▸ **What to do**
The first line to copy is the one with "Write a Blender"; the last is the one with "S.render.resolution_x, S.render.resolution_y = 768, 1024". Copy each line in that range exactly, leaving out all others.

▸ **Stored rows**

## START

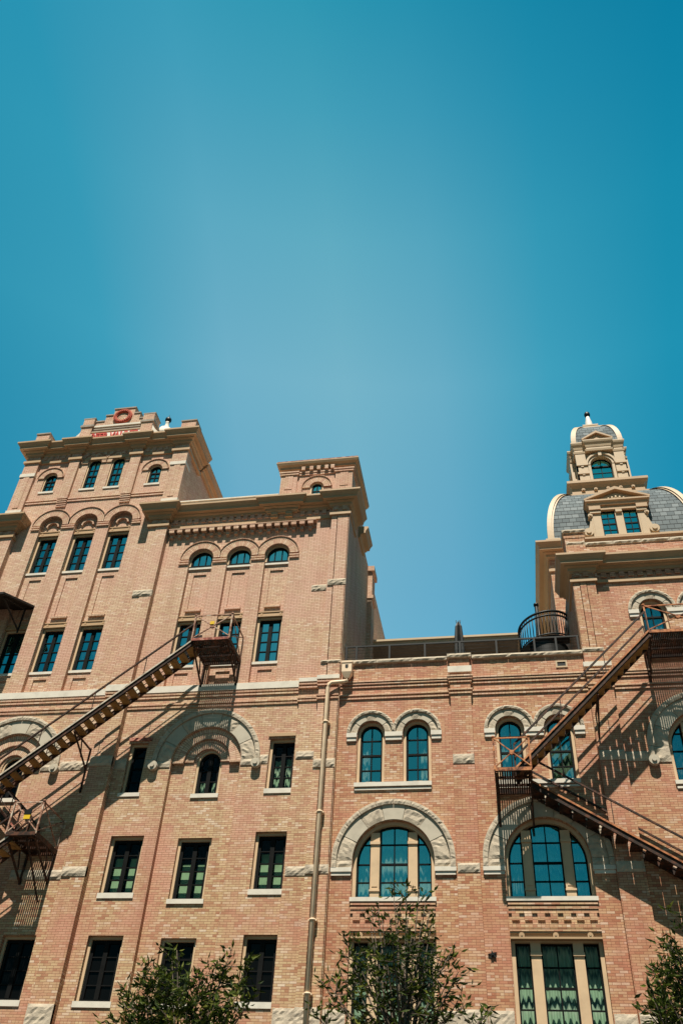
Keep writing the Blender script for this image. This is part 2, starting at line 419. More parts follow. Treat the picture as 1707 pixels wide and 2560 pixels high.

## END
## START

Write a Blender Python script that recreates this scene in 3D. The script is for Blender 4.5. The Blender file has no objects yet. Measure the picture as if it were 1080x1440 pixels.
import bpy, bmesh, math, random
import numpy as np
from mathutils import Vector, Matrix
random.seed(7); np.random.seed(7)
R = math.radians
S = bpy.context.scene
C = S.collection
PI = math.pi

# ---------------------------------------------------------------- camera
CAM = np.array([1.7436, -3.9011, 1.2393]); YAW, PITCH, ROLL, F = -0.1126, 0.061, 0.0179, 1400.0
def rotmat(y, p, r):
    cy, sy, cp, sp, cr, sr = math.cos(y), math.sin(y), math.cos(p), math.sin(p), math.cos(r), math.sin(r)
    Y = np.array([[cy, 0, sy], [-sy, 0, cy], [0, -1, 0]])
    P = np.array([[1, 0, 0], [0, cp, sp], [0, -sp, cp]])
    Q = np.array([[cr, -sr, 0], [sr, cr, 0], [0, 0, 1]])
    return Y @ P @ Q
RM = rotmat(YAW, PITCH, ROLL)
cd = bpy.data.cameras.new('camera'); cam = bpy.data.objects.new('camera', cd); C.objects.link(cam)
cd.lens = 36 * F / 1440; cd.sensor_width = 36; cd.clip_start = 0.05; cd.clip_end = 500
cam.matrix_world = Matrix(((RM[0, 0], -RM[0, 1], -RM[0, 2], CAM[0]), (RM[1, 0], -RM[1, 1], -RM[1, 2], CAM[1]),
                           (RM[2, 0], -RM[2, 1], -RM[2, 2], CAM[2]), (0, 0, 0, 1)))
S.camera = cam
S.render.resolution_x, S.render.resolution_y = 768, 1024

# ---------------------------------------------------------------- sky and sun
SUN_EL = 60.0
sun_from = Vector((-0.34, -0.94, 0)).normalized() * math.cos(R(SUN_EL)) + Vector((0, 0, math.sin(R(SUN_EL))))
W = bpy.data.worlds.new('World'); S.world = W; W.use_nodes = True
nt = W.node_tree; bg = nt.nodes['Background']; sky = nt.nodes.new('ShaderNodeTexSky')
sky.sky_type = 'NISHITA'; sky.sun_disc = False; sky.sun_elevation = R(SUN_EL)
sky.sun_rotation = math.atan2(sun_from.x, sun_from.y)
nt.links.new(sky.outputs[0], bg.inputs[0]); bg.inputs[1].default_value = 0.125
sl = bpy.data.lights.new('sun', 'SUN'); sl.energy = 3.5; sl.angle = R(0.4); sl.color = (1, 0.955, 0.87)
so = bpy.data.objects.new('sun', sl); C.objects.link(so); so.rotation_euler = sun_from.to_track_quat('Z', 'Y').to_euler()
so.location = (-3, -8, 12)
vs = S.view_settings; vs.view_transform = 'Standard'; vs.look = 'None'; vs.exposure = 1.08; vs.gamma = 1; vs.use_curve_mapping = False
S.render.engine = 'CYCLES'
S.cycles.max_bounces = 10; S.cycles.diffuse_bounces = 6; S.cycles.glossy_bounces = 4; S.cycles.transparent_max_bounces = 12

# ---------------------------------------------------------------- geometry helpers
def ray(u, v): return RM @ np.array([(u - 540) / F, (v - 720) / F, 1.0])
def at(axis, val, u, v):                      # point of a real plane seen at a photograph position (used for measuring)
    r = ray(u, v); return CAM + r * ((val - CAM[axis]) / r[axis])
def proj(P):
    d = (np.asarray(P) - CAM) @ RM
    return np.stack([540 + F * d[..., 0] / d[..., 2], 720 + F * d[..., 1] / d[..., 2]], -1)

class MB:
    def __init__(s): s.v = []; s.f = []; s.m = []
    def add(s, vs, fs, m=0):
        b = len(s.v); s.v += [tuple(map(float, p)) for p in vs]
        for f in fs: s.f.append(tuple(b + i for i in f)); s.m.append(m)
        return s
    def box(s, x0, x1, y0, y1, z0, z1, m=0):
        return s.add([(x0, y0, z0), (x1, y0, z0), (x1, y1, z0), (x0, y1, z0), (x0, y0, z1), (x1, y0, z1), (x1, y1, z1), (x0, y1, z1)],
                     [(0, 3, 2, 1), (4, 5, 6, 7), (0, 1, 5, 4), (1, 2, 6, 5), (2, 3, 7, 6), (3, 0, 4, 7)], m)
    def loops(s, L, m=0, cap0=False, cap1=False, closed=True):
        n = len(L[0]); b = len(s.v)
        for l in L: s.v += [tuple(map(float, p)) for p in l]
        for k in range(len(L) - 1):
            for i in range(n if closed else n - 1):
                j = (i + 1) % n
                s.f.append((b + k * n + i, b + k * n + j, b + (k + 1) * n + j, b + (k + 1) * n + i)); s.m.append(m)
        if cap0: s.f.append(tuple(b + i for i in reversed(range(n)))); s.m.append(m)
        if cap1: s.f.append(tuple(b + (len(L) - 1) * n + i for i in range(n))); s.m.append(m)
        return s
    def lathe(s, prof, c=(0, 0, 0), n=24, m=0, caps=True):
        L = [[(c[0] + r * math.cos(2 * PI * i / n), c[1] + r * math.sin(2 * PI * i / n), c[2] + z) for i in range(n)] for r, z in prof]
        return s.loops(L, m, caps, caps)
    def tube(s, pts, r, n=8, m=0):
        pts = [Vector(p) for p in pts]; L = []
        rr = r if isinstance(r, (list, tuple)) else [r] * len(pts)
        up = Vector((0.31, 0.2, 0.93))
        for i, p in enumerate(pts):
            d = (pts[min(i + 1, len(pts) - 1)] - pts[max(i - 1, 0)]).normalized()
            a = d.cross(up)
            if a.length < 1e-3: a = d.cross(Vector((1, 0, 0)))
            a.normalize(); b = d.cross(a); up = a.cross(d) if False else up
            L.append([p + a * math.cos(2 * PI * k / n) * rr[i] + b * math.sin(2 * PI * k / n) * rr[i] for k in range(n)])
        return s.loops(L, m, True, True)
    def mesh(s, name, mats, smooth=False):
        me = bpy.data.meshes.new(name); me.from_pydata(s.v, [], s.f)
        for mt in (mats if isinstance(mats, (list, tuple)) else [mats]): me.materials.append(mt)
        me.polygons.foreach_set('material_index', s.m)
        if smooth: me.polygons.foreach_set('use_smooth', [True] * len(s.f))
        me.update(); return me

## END

▸ **Answer in full**
Write a Blender Python script that recreates this scene in 3D. The script is for Blender 4.5. The Blender file has no objects yet. Measure the picture as if it were 1080x1440 pixels.
import bpy, bmesh, math, random
import numpy as np
from mathutils import Vector, Matrix
random.seed(7); np.random.seed(7)
R = math.radians
S = bpy.context.scene
C = S.collection
PI = math.pi

# ---------------------------------------------------------------- camera
CAM = np.array([1.7436, -3.9011, 1.2393]); YAW, PITCH, ROLL, F = -0.1126, 0.061, 0.0179, 1400.0
def rotmat(y, p, r):
    cy, sy, cp, sp, cr, sr = math.cos(y), math.sin(y), math.cos(p), math.sin(p), math.cos(r), math.sin(r)
    Y = np.array([[cy, 0, sy], [-sy, 0, cy], [0, -1, 0]])
    P = np.array([[1, 0, 0], [0, cp, sp], [0, -sp, cp]])
    Q = np.array([[cr, -sr, 0], [sr, cr, 0], [0, 0, 1]])
    return Y @ P @ Q
RM = rotmat(YAW, PITCH, ROLL)
cd = bpy.data.cameras.new('camera'); cam = bpy.data.objects.new('camera', cd); C.objects.link(cam)
cd.lens = 36 * F / 1440; cd.sensor_width = 36; cd.clip_start = 0.05; cd.clip_end = 500
cam.matrix_world = Matrix(((RM[0, 0], -RM[0, 1], -RM[0, 2], CAM[0]), (RM[1, 0], -RM[1, 1], -RM[1, 2], CAM[1]),
                           (RM[2, 0], -RM[2, 1], -RM[2, 2], CAM[2]), (0, 0, 0, 1)))
S.camera = cam
S.render.resolution_x, S.render.resolution_y = 768, 1024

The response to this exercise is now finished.